# Do this
Please quote every line word for word.

** Start Recorded information **

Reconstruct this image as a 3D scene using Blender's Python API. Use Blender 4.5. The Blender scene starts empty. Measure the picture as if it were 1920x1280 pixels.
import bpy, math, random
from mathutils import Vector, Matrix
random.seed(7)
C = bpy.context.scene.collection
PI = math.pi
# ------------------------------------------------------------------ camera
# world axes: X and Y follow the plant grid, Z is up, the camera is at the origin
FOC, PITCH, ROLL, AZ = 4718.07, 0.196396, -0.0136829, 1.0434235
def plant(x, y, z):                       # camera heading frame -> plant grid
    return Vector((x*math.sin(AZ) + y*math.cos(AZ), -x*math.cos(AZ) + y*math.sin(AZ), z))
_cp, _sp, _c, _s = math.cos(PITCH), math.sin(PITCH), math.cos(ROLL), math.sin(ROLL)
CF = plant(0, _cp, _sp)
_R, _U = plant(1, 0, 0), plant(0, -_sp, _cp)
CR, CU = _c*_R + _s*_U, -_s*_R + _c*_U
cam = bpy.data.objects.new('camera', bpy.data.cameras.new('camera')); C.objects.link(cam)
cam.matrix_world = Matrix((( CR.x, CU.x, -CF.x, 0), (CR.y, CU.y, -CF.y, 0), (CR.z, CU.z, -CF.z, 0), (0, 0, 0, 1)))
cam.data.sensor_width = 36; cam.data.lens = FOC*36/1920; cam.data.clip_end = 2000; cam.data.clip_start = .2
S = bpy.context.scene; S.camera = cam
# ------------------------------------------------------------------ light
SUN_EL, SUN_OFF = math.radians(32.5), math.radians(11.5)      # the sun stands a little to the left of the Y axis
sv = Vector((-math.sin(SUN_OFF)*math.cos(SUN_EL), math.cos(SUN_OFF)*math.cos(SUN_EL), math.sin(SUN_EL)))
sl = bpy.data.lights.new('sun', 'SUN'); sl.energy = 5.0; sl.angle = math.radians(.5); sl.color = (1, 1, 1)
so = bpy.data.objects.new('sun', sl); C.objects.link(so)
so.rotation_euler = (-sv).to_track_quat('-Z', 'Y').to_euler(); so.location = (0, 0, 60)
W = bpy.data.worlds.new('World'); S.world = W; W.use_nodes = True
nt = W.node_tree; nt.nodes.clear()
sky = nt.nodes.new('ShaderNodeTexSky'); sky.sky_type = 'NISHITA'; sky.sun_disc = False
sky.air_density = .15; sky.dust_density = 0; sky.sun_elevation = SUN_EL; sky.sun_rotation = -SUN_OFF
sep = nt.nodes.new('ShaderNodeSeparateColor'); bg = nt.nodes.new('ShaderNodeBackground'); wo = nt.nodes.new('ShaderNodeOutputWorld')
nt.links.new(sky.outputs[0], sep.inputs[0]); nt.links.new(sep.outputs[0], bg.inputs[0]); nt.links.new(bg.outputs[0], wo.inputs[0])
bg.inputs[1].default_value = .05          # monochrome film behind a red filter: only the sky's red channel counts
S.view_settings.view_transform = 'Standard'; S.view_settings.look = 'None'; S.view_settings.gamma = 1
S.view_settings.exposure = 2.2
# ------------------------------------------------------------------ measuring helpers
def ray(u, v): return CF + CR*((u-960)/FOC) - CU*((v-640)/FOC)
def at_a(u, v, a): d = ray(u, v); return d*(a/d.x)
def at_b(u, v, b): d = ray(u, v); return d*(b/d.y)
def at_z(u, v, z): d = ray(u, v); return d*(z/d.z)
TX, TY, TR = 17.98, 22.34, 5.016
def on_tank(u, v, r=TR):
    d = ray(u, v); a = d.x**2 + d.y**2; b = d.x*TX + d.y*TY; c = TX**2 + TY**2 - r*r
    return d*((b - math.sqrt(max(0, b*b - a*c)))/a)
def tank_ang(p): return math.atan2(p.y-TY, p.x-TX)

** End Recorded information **

# Solved problem
Reconstruct this image as a 3D scene using Blender's Python API. Use Blender 4.5. The Blender scene starts empty. Measure the picture as if it were 1920x1280 pixels.
import bpy, math, random
from mathutils import Vector, Matrix
random.seed(7)
C = bpy.context.scene.collection
PI = math.pi
# ------------------------------------------------------------------ camera
# world axes: X and Y follow the plant grid, Z is up, the camera is at the origin
FOC, PITCH, ROLL, AZ = 4718.07, 0.196396, -0.0136829, 1.0434235
def plant(x, y, z):                       # camera heading frame -> plant grid
    return Vector((x*math.sin(AZ) + y*math.cos(AZ), -x*math.cos(AZ) + y*math.sin(AZ), z))
_cp, _sp, _c, _s = math.cos(PITCH), math.sin(PITCH), math.cos(ROLL), math.sin(ROLL)
CF = plant(0, _cp, _sp)
_R, _U = plant(1, 0, 0), plant(0, -_sp, _cp)
CR, CU = _c*_R + _s*_U, -_s*_R + _c*_U
cam = bpy.data.objects.new('camera', bpy.data.cameras.new('camera')); C.objects.link(cam)
cam.matrix_world = Matrix((( CR.x, CU.x, -CF.x, 0), (CR.y, CU.y, -CF.y, 0), (CR.z, CU.z, -CF.z, 0), (0, 0, 0, 1)))
cam.data.sensor_width = 36; cam.data.lens = FOC*36/1920; cam.data.clip_end = 2000; cam.data.clip_start = .2
S = bpy.context.scene; S.camera = cam
# ------------------------------------------------------------------ light
SUN_EL, SUN_OFF = math.radians(32.5), math.radians(11.5)      # the sun stands a little to the left of the Y axis
sv = Vector((-math.sin(SUN_OFF)*math.cos(SUN_EL), math.cos(SUN_OFF)*math.cos(SUN_EL), math.sin(SUN_EL)))
sl = bpy.data.lights.new('sun', 'SUN'); sl.energy = 5.0; sl.angle = math.radians(.5); sl.color = (1, 1, 1)
so = bpy.data.objects.new('sun', sl); C.objects.link(so)
so.rotation_euler = (-sv).to_track_quat('-Z', 'Y').to_euler(); so.location = (0, 0, 60)
W = bpy.data.worlds.new('World'); S.world = W; W.use_nodes = True
nt = W.node_tree; nt.nodes.clear()
sky = nt.nodes.new('ShaderNodeTexSky'); sky.sky_type = 'NISHITA'; sky.sun_disc = False
sky.air_density = .15; sky.dust_density = 0; sky.sun_elevation = SUN_EL; sky.sun_rotation = -SUN_OFF
sep = nt.nodes.new('ShaderNodeSeparateColor'); bg = nt.nodes.new('ShaderNodeBackground'); wo = nt.nodes.new('ShaderNodeOutputWorld')
nt.links.new(sky.outputs[0], sep.inputs[0]); nt.links.new(sep.outputs[0], bg.inputs[0]); nt.links.new(bg.outputs[0], wo.inputs[0])
bg.inputs[1].default_value = .05          # monochrome film behind a red filter: only the sky's red channel counts
S.view_settings.view_transform = 'Standard'; S.view_settings.look = 'None'; S.view_settings.gamma = 1
S.view_settings.exposure = 2.2
# ------------------------------------------------------------------ measuring helpers
def ray(u, v): return CF + CR*((u-960)/FOC) - CU*((v-640)/FOC)
def at_a(u, v, a): d = ray(u, v); return d*(a/d.x)
def at_b(u, v, b): d = ray(u, v); return d*(b/d.y)
def at_z(u, v, z): d = ray(u, v); return d*(z/d.z)
TX, TY, TR = 17.98, 22.34, 5.016
def on_tank(u, v, r=TR):
    d = ray(u, v); a = d.x**2 + d.y**2; b = d.x*TX + d.y*TY; c = TX**2 + TY**2 - r*r
    return d*((b - math.sqrt(max(0, b*b - a*c)))/a)
def tank_ang(p): return math.atan2(p.y-TY, p.x-TX)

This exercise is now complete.